— start —

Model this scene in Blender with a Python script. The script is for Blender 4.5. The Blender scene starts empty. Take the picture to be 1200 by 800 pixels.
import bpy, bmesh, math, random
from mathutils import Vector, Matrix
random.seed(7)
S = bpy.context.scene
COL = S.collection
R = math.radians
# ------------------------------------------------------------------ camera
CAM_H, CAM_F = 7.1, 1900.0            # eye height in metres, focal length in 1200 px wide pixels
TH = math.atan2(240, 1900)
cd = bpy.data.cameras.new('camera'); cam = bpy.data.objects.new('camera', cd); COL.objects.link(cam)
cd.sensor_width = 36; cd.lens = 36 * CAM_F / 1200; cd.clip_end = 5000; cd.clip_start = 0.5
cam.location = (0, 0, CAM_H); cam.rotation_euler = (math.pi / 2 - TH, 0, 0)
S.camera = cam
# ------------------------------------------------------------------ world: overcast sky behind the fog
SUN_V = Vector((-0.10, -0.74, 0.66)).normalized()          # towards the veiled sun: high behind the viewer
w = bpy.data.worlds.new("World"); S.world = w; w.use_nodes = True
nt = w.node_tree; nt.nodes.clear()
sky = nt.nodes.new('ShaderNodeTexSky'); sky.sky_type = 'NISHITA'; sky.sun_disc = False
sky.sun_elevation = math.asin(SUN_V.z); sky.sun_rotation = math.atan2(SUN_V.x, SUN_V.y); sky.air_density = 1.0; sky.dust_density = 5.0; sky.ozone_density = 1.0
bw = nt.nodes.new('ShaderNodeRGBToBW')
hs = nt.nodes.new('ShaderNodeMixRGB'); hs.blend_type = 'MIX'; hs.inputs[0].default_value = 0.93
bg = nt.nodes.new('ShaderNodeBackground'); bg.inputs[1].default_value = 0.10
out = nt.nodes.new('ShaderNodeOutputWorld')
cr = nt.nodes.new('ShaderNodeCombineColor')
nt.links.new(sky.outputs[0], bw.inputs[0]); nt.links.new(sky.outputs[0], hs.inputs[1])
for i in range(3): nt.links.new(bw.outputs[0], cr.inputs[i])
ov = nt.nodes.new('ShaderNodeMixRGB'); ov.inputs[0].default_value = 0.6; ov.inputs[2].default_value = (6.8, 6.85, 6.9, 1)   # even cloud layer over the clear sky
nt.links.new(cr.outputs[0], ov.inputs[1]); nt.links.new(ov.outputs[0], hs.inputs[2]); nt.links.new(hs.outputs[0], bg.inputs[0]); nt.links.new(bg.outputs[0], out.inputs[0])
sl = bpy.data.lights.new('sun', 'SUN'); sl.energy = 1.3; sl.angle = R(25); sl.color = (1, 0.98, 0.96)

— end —

*What is expected*.
Extract all of the data exactly as written.

*Solution to this problem*.
Model this scene in Blender with a Python script. The script is for Blender 4.5. The Blender scene starts empty. Take the picture to be 1200 by 800 pixels.
import bpy, bmesh, math, random
from mathutils import Vector, Matrix
random.seed(7)
S = bpy.context.scene
COL = S.collection
R = math.radians
# ------------------------------------------------------------------ camera
CAM_H, CAM_F = 7.1, 1900.0            # eye height in metres, focal length in 1200 px wide pixels
TH = math.atan2(240, 1900)
cd = bpy.data.cameras.new('camera'); cam = bpy.data.objects.new('camera', cd); COL.objects.link(cam)
cd.sensor_width = 36; cd.lens = 36 * CAM_F / 1200; cd.clip_end = 5000; cd.clip_start = 0.5
cam.location = (0, 0, CAM_H); cam.rotation_euler = (math.pi / 2 - TH, 0, 0)
S.camera = cam
# ------------------------------------------------------------------ world: overcast sky behind the fog
SUN_V = Vector((-0.10, -0.74, 0.66)).normalized()          # towards the veiled sun: high behind the viewer
w = bpy.data.worlds.new("World"); S.world = w; w.use_nodes = True
nt = w.node_tree; nt.nodes.clear()
sky = nt.nodes.new('ShaderNodeTexSky'); sky.sky_type = 'NISHITA'; sky.sun_disc = False
sky.sun_elevation = math.asin(SUN_V.z); sky.sun_rotation = math.atan2(SUN_V.x, SUN_V.y); sky.air_density = 1.0; sky.dust_density = 5.0; sky.ozone_density = 1.0
bw = nt.nodes.new('ShaderNodeRGBToBW')
hs = nt.nodes.new('ShaderNodeMixRGB'); hs.blend_type = 'MIX'; hs.inputs[0].default_value = 0.93
bg = nt.nodes.new('ShaderNodeBackground'); bg.inputs[1].default_value = 0.10
out = nt.nodes.new('ShaderNodeOutputWorld')
cr = nt.nodes.new('ShaderNodeCombineColor')
nt.links.new(sky.outputs[0], bw.inputs[0]); nt.links.new(sky.outputs[0], hs.inputs[1])
for i in range(3): nt.links.new(bw.outputs[0], cr.inputs[i])
ov = nt.nodes.new('ShaderNodeMixRGB'); ov.inputs[0].default_value = 0.6; ov.inputs[2].default_value = (6.8, 6.85, 6.9, 1)   # even cloud layer over the clear sky
nt.links.new(cr.outputs[0], ov.inputs[1]); nt.links.new(ov.outputs[0], hs.inputs[2]); nt.links.new(hs.outputs[0], bg.inputs[0]); nt.links.new(bg.outputs[0], out.inputs[0])
sl = bpy.data.lights.new('sun', 'SUN'); sl.energy = 1.3; sl.angle = R(25); sl.color = (1, 0.98, 0.96)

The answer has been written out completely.